Definition of bow entry angle

You really need to address the objective purpose for the IE (half-entrance angle) in order to develop a way to quantify it. As you can see from the thread there are as many definitions as there are perspectives. I had a (very) young designer some years ago tell me that he always puts a tiny"clipper bow" inflection in the nose because "it reduces the IE and makes my predicted speed faster" - even though it is hydrodynamically irrelevant and just adds wetted surface. Likewise, others refuse to put a small rounding on teh nose because the IE is geometrically 90.
For a prediction, treat it as nothing more than a data variable. And to know how to measure it you therefore need to know how the author of the prediction method measured it. There are a number of prediction models that use IE, and they were the principal angle at the bow reglecting any localized shape right at the nose. And, not only does the measurement need to give a figure that is hydrodynamically relevant, it also needs to be consistent, well-behaved, and not subject to personal interpretation by different people.
So, quite a number of years ago, we proposed the following, which has been used quite successfully in the NavCad software and other applications. It is very similar to the DnV noted above, but uses B/10 instead of B/4, which is closer to the definition of the various original prediction method authors.

Half entrance angle
The angle of the waterplane entrance at the bow, neglecting local shape. The measurement of the angle between the waterplane edge and the centerline, this is often a somewhat subjective definition. It is recommended to define this using the measured tangent slope of the waterplane at a point BWL/10 (i.e., 20% of the half-breadth) off the centerline. This offers a systematic definition that will be consistent for all hulls.​

 

Anyone who wants to design canoes, boats, ships or other floating things with Solidworks, and wants to see hydrostatic calculations real-time that Solidworks doesn't provide. Anything from a toy boat to an oil supertanker. As for the accuracy... The more, the better. I think that if I could measure it with 1 degree of accuracy, I'd call that good enough.

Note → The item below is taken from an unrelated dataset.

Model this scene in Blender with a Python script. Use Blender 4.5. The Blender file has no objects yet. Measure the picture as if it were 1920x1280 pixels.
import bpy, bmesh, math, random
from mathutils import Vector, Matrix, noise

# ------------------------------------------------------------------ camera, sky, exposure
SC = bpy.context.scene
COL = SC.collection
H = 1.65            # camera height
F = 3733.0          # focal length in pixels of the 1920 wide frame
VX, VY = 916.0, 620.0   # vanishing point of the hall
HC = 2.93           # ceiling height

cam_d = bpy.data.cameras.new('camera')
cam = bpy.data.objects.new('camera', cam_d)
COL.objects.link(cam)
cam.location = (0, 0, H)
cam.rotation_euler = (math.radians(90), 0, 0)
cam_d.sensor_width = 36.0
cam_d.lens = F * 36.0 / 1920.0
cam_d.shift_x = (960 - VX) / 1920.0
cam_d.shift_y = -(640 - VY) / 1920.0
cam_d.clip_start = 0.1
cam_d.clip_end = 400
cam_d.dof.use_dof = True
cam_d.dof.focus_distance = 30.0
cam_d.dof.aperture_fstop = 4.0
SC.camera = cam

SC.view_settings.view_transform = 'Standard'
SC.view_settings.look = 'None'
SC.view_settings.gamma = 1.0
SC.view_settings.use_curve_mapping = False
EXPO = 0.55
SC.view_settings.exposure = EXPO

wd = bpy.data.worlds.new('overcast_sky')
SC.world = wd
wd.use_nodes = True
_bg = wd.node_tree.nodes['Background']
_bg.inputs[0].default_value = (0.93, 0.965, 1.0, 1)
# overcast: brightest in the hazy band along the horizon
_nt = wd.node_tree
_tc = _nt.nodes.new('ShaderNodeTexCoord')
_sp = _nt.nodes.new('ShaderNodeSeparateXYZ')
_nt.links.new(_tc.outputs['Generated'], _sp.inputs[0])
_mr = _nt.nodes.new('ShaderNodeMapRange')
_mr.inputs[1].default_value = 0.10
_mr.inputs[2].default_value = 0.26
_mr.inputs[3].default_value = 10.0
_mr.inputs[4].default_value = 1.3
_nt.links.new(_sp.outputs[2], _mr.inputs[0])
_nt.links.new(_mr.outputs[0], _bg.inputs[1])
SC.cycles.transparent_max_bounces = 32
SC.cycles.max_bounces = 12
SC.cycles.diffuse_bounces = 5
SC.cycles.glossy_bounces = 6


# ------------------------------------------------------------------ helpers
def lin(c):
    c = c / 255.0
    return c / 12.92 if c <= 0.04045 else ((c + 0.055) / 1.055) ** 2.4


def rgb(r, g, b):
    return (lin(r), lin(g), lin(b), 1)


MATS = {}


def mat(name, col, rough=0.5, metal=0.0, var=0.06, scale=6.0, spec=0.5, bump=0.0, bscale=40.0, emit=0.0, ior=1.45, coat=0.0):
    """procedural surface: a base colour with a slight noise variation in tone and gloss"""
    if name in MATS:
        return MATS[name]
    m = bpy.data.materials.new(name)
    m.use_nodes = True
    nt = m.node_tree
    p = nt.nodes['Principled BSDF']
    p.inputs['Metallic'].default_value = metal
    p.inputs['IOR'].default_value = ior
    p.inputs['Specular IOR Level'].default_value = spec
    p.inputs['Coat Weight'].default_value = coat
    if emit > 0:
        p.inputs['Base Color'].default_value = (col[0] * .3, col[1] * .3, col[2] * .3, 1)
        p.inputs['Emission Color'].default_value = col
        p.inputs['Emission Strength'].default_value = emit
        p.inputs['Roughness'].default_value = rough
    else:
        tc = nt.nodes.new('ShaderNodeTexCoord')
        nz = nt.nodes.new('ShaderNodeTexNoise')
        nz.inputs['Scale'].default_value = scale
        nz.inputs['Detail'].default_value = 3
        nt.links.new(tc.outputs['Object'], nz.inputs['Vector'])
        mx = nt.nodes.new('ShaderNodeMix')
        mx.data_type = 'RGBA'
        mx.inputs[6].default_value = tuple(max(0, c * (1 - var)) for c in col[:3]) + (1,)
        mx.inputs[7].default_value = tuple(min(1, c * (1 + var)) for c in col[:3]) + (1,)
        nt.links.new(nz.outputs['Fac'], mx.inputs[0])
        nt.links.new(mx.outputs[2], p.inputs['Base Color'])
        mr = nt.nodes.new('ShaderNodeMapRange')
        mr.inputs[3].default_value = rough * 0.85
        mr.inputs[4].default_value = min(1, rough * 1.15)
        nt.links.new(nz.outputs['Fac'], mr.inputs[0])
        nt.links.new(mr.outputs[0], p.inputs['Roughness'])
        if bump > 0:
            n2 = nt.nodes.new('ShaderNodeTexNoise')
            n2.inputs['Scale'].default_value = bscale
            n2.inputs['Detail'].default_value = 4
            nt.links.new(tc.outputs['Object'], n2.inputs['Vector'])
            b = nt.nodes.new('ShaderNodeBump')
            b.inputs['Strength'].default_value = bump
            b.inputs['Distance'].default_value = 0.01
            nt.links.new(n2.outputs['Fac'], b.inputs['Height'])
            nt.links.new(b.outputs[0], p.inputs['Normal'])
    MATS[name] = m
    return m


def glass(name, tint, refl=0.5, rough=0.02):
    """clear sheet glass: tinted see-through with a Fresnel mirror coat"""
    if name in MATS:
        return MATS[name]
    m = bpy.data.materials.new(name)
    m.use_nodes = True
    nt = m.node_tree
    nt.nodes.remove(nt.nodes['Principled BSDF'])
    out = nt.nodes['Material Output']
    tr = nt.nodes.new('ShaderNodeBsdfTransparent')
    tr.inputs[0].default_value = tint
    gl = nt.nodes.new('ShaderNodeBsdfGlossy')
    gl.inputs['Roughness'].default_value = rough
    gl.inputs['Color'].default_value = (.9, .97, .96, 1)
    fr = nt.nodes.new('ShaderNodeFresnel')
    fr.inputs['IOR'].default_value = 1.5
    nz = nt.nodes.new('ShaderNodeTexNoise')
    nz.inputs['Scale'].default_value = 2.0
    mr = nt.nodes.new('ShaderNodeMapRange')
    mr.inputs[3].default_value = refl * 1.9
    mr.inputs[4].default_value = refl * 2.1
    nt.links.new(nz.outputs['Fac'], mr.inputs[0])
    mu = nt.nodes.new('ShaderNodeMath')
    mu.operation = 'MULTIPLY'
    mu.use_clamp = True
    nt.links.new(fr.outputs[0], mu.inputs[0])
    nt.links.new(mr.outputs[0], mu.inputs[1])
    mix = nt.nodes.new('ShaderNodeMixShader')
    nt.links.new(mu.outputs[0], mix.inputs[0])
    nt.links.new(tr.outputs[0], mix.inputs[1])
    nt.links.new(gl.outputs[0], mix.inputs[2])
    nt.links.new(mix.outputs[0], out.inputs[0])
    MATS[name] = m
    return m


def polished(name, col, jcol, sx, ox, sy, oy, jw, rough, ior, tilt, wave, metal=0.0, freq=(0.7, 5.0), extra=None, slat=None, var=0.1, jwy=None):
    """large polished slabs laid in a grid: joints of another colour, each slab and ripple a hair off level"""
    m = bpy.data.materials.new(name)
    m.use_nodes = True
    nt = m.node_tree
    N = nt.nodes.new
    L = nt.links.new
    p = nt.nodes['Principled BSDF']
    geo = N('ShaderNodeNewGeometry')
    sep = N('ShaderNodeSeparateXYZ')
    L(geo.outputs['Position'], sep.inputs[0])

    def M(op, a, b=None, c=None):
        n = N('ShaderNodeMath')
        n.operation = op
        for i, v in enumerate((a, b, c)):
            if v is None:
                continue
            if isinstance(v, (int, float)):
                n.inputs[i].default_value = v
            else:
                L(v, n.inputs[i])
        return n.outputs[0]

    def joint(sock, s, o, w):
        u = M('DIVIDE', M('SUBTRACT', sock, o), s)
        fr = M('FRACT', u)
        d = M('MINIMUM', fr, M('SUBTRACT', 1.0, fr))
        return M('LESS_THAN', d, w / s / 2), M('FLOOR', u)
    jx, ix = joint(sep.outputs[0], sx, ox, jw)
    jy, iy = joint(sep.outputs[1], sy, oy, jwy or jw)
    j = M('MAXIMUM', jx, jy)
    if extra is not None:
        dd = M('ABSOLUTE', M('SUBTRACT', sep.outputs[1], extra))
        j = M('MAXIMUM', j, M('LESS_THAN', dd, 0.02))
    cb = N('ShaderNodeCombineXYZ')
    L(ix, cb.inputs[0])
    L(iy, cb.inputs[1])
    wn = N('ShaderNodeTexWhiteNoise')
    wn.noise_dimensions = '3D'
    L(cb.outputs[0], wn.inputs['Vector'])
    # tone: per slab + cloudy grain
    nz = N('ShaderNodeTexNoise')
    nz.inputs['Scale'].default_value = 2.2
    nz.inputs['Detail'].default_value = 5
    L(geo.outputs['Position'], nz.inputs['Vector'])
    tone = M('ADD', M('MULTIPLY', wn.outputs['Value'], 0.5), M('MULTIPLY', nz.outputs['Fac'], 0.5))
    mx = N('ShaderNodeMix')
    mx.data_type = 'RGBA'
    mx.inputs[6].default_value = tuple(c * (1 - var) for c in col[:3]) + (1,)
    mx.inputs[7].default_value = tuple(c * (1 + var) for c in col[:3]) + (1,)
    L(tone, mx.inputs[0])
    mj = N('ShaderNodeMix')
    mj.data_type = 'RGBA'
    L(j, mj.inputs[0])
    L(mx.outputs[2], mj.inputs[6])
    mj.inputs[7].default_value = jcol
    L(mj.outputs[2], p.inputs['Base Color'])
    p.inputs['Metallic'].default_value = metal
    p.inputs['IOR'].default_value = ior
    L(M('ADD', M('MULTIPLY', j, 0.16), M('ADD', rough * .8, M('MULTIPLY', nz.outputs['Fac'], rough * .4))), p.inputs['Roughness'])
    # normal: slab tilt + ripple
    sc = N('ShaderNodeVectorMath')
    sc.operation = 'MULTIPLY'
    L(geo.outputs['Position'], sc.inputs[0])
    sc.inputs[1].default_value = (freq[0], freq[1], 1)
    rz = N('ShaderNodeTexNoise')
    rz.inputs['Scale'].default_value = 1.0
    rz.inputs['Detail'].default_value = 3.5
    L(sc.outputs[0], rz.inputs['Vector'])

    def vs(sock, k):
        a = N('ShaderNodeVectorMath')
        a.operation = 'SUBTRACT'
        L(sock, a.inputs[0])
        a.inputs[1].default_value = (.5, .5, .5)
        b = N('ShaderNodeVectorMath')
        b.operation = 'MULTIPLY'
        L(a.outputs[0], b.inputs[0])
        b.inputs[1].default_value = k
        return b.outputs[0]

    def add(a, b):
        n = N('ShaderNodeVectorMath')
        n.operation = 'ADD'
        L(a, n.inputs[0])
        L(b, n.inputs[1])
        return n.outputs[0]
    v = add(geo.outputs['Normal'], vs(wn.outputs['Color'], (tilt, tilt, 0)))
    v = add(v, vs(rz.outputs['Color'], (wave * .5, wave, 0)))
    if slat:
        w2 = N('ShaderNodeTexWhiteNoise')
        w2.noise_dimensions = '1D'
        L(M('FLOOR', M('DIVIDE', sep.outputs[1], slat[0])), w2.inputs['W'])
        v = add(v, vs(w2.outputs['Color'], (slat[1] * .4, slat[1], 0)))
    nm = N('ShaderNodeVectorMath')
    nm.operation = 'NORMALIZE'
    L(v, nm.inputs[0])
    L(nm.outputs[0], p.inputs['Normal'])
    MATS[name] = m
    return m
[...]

That's a bit difficult to define with limited API tools, but I'll look into it.

I like this approach very much. Easy to implement, and makes sense too.

If I'm to use the DnV method, I could make the B/x to be customizable, so the user can change that number (B/4 or B/10 being the default). This is exactly what I was looking for.

Thank you all very much, I consider the problem to be solved.

 

Here attached an illustration, with various degrees of roudness of the bow end, of my evaluation process of this angle for a sailing yacht, and again I then just compare this output value with the usual ones, e.g. as recommended by Ted Brewer in "Understanding Boat design" :
« Half angle of entrance : the angle, measured at the LWL, between the hull centerline and the actual waterline shape. Fine angles are desirable for good performance but can be overdone, creating a wet boat in a seaway. Angles below 19-20 degrees would be considered fine, 20-24 degrees is fairly usual for a cruising yacht and angles of 25 degrees and above are considered bluff bows today but were fairly common in the '60s. »

 

The issue I had with the Brewer description, is that is does not state how far back from the entry the measurement angle is take. For instance, I once owned boat that had an almost hollow entry that morphed into a full hull a little further back. My confusion is that that boat and others like it, would have two very different angles, depending on the point of measurement. If there was a simple agree formula such as "10% of the LWL aft of the bow entry", I would be less confused. Without a specific agreed point of reference, 2 people could come up with different numbers for the same boat.

My interest was peaked when late 18th Century beach launched fishing boats started to go over to engines, the builders pulled in the planking at the bow below the waterline, it was subtle, but done for a reason, as engines back then were low power. I dont believe they worked with formulas, more by trail and error.